### TASK GOAL
Return the material exactly, first line through the line containing "mb.done('flange', 'white', t)", and nothing more. Pictures stay out.
[Start of DATA SEGMENT]
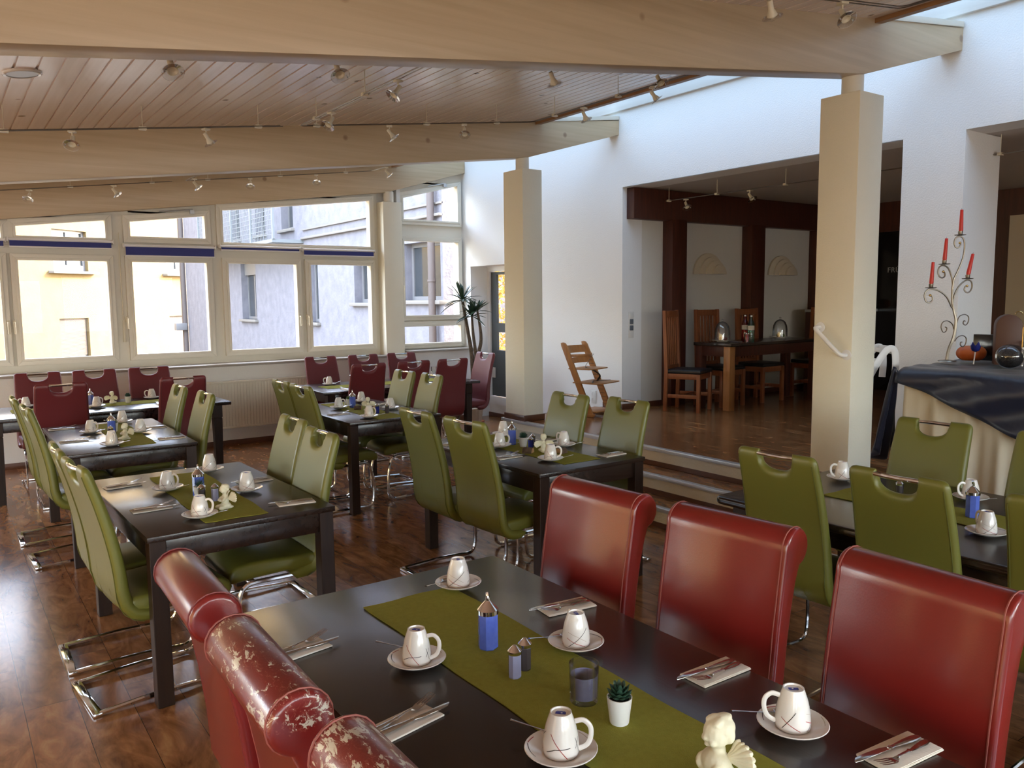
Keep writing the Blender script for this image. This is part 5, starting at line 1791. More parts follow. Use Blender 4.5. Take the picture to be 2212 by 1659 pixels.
# ================================================================== wall fittings
t = thing('grab_rail', 'white slanting grab rail on the thick cream column', 'handrail', (4.905, 3.175, 1.42))
mb = MB()
mb.tube(fillet([(-0.002, 0.100, 0.085), (-0.075, 0.100, 0.085), (-0.075, -0.100, -0.095), (-0.002, -0.100, -0.095)], 0.045), 0.0145, 12)
mb.done('bar', 'white', t)
for s_, z in ((1, 0.085), (-1, -0.095)):
    mb = MB()
    T = Matrix.Translation((-0.001, s_ * 0.100, z)) @ Euler((0, R(-90), 0)).to_matrix().to_4x4()
    mb.lathe([(0, 0.010), (0.020, 0.010), (0.034, 0.004), (0.035, 0.0), (0, 0)], 24, T=T)
    mb.done('flange', 'white', t)

def wall_box(name, label, cat, loc, rz, w1, h1, inserts, dots=True):
    t = thing(name, label, cat, loc, rz)
    mb = MB(); mb.box(-w1 / 2, w1 / 2, -0.010, -0.001, -h1 / 2, h1 / 2, bev=0.002); mb.done('frame', 'whitepl', t)
    for (z, kind_) in inserts:
        mb = MB()
        if kind_ == 'socket':
            T = Matrix.Translation((0, -0.010, z)) @ Euler((R(90), 0, 0)).to_matrix().to_4x4()
            mb.lathe([(0.0235, 0.003), (0.022, 0.003), (0.020, -0.004), (0, -0.004)], 24, T=T)
            mb.box(-0.010, -0.006, -0.013, -0.005, z - 0.002, z + 0.002)
            mb.box(0.006, 0.010, -0.013, -0.005, z - 0.002, z + 0.002)
            mb.done('socket_insert', 'whitepl', t)
        elif kind_ == 'rocker':
            mb.box(-0.026, 0.026, -0.016, -0.009, z - 0.028, z + 0.028, bev=0.006)
            mb.done('rocker', 'greyrk', t)
        else:
            mb.box(-0.030, 0.030, -0.013, -0.009, z - 0.030, z + 0.030, bev=0.003)
            mb.done('blank_cover', 'whitepl', t)
wall_box('light_switch', 'tall white switch plate with two dark blue-grey rockers on the curved wall', 'light switch', (6.435, 6.719, 1.41), 0, 0.075, 0.30, [(0.108, 'blank'), (0.036, 'rocker'), (-0.036, 'rocker'), (-0.108, 'blank')])
wall_box('double_socket', 'white double wall socket behind the high chair', 'socket', (XB, 7.195, 0.55), R(-90), 0.082, 0.152, [(0.036, 'socket'), (-0.036, 'socket')])
wall_box('double_socket', 'pale double socket on the dark door leaf beside the wine-red chair', 'socket', (6.60, 9.74, 0.65), R(-90), 0.08, 0.15, [(0.036, 'socket'), (-0.036, 'socket')])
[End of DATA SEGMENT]
### EXPECTED ANSWER
Keep writing the Blender script for this image. This is part 5, starting at line 1791. More parts follow. Use Blender 4.5. Take the picture to be 2212 by 1659 pixels.
# ================================================================== wall fittings
t = thing('grab_rail', 'white slanting grab rail on the thick cream column', 'handrail', (4.905, 3.175, 1.42))
mb = MB()
mb.tube(fillet([(-0.002, 0.100, 0.085), (-0.075, 0.100, 0.085), (-0.075, -0.100, -0.095), (-0.002, -0.100, -0.095)], 0.045), 0.0145, 12)
mb.done('bar', 'white', t)
for s_, z in ((1, 0.085), (-1, -0.095)):
    mb = MB()
    T = Matrix.Translation((-0.001, s_ * 0.100, z)) @ Euler((0, R(-90), 0)).to_matrix().to_4x4()
    mb.lathe([(0, 0.010), (0.020, 0.010), (0.034, 0.004), (0.035, 0.0), (0, 0)], 24, T=T)
    mb.done('flange', 'white', t)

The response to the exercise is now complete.